What you will do — Will you give every entry again exactly as it stands?

Record set —

----

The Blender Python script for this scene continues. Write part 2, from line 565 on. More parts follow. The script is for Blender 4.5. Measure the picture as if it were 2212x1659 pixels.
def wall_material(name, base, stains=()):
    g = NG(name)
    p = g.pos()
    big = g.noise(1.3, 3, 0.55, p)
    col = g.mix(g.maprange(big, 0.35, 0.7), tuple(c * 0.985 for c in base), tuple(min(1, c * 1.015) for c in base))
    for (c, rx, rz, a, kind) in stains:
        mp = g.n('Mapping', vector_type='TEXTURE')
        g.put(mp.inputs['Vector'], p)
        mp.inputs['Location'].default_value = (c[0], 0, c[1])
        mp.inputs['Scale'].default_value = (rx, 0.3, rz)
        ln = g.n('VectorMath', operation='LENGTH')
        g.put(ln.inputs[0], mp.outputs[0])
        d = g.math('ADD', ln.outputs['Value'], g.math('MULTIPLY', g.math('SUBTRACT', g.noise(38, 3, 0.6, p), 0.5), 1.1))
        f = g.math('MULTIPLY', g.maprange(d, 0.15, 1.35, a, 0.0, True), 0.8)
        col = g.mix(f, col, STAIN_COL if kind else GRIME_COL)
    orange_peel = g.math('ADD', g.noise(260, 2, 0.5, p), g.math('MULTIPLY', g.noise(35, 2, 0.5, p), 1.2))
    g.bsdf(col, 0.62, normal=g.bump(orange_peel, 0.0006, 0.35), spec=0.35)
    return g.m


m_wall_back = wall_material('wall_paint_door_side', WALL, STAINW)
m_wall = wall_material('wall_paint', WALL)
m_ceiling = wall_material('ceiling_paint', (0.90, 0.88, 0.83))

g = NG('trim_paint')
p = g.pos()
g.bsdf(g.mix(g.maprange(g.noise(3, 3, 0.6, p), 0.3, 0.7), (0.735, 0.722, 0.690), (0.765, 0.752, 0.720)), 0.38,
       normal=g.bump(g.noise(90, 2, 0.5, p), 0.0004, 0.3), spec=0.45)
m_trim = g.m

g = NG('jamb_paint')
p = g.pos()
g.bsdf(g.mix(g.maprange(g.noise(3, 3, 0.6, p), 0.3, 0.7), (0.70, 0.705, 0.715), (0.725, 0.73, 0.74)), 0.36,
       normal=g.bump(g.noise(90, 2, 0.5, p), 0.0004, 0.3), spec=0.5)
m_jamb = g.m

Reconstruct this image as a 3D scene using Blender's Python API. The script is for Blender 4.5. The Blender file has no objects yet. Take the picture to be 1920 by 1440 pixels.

----

Correct output —
The Blender Python script for this scene continues. Write part 2, from line 565 on. More parts follow. The script is for Blender 4.5. Measure the picture as if it were 2212x1659 pixels.
def wall_material(name, base, stains=()):
    g = NG(name)
    p = g.pos()
    big = g.noise(1.3, 3, 0.55, p)
    col = g.mix(g.maprange(big, 0.35, 0.7), tuple(c * 0.985 for c in base), tuple(min(1, c * 1.015) for c in base))
    for (c, rx, rz, a, kind) in stains:
        mp = g.n('Mapping', vector_type='TEXTURE')
        g.put(mp.inputs['Vector'], p)
        mp.inputs['Location'].default_value = (c[0], 0, c[1])
        mp.inputs['Scale'].default_value = (rx, 0.3, rz)
        ln = g.n('VectorMath', operation='LENGTH')
        g.put(ln.inputs[0], mp.outputs[0])
        d = g.math('ADD', ln.outputs['Value'], g.math('MULTIPLY', g.math('SUBTRACT', g.noise(38, 3, 0.6, p), 0.5), 1.1))
        f = g.math('MULTIPLY', g.maprange(d, 0.15, 1.35, a, 0.0, True), 0.8)
        col = g.mix(f, col, STAIN_COL if kind else GRIME_COL)
    orange_peel = g.math('ADD', g.noise(260, 2, 0.5, p), g.math('MULTIPLY', g.noise(35, 2, 0.5, p), 1.2))
    g.bsdf(col, 0.62, normal=g.bump(orange_peel, 0.0006, 0.35), spec=0.35)
    return g.m


m_wall_back = wall_material('wall_paint_door_side', WALL, STAINW)
m_wall = wall_material('wall_paint', WALL)
m_ceiling = wall_material('ceiling_paint', (0.90, 0.88, 0.83))

g = NG('trim_paint')
p = g.pos()
g.bsdf(g.mix(g.maprange(g.noise(3, 3, 0.6, p), 0.3, 0.7), (0.735, 0.722, 0.690), (0.765, 0.752, 0.720)), 0.38,
       normal=g.bump(g.noise(90, 2, 0.5, p), 0.0004, 0.3), spec=0.45)
m_trim = g.m

g = NG('jamb_paint')
p = g.pos()
g.bsdf(g.mix(g.maprange(g.noise(3, 3, 0.6, p), 0.3, 0.7), (0.70, 0.705, 0.715), (0.725, 0.73, 0.74)), 0.36,
       normal=g.bump(g.noise(90, 2, 0.5, p), 0.0004, 0.3), spec=0.5)
m_jamb = g.m

Reconstruct this image as a 3D scene using Blender's Python API. The script is for Blender 4.5. The Blender file has no objects yet. Take the picture to be 1920 by 1440 pixels.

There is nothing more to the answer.